In June the United Nations [UN] launched a public consultation on Principles for Responsible Investment which will continue until 4 September 2015. Its purpose is to pull together existing resources and reach consensus on a list of environmental, social and governance due diligence that the private equity industry could subscribe to.

To date there are almost 900 signatories who between them manage or own about US$30 trillion. However, there is a big difference between signing up to a general set of principles stating your own investments will not infringe human rights or worsen climate change and actually doing something about it.

Mercer recently surveyed investment managers and found that while many talk about SRI, few actually do it. The most common reason why is while the asset owners [investors] like to see SRI on the label of their investments, they are not interested in doing anything that involves a lesser return or that raises costs.

We don’t know if SRI reduces returns or increases cost simply because it is unclear what it entails and there is limited academic evidence providing definite answers.

Many investors confuse SRI with ethical investing. Ethical investors look at an investment universe and impose a negative screen to eliminate investments in arms manufacturers and tobacco companies, depending upon their individual values. This action inevitably leads to lower returns in the long term because there is no reason why such companies should not continue to be profitable.

Recently, a movement has arisen that thinks in terms of sustainability rather than ethics.

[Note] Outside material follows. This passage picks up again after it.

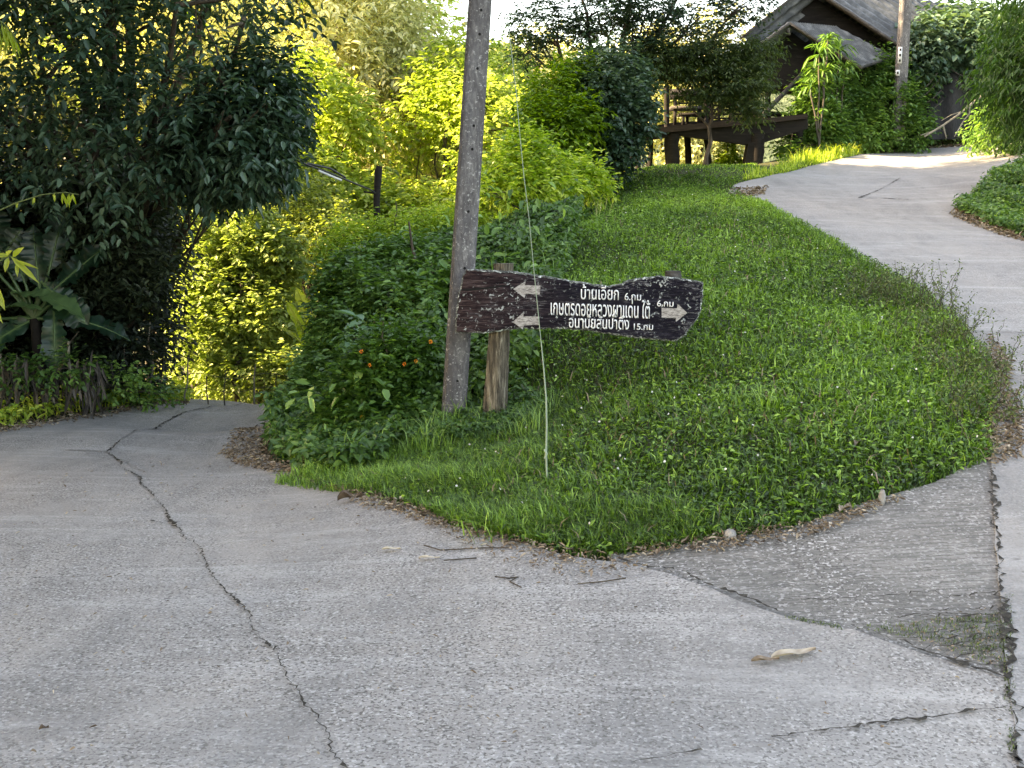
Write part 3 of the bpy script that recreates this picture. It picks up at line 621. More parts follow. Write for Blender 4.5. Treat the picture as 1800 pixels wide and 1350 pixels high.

The movement is concerned with “value, not values”. It calls on governments, corporations and asset owners to recognise the need to work together to build a more stable society in a world where natural resources are under pressure as the population increases. This needn’t mean lower investment returns, rather, it should mean better returns over the long term.

Pension funds should have a strong interest not just in short term financial returns but also in ensuring that the world in which their members will retire will be fit to live in.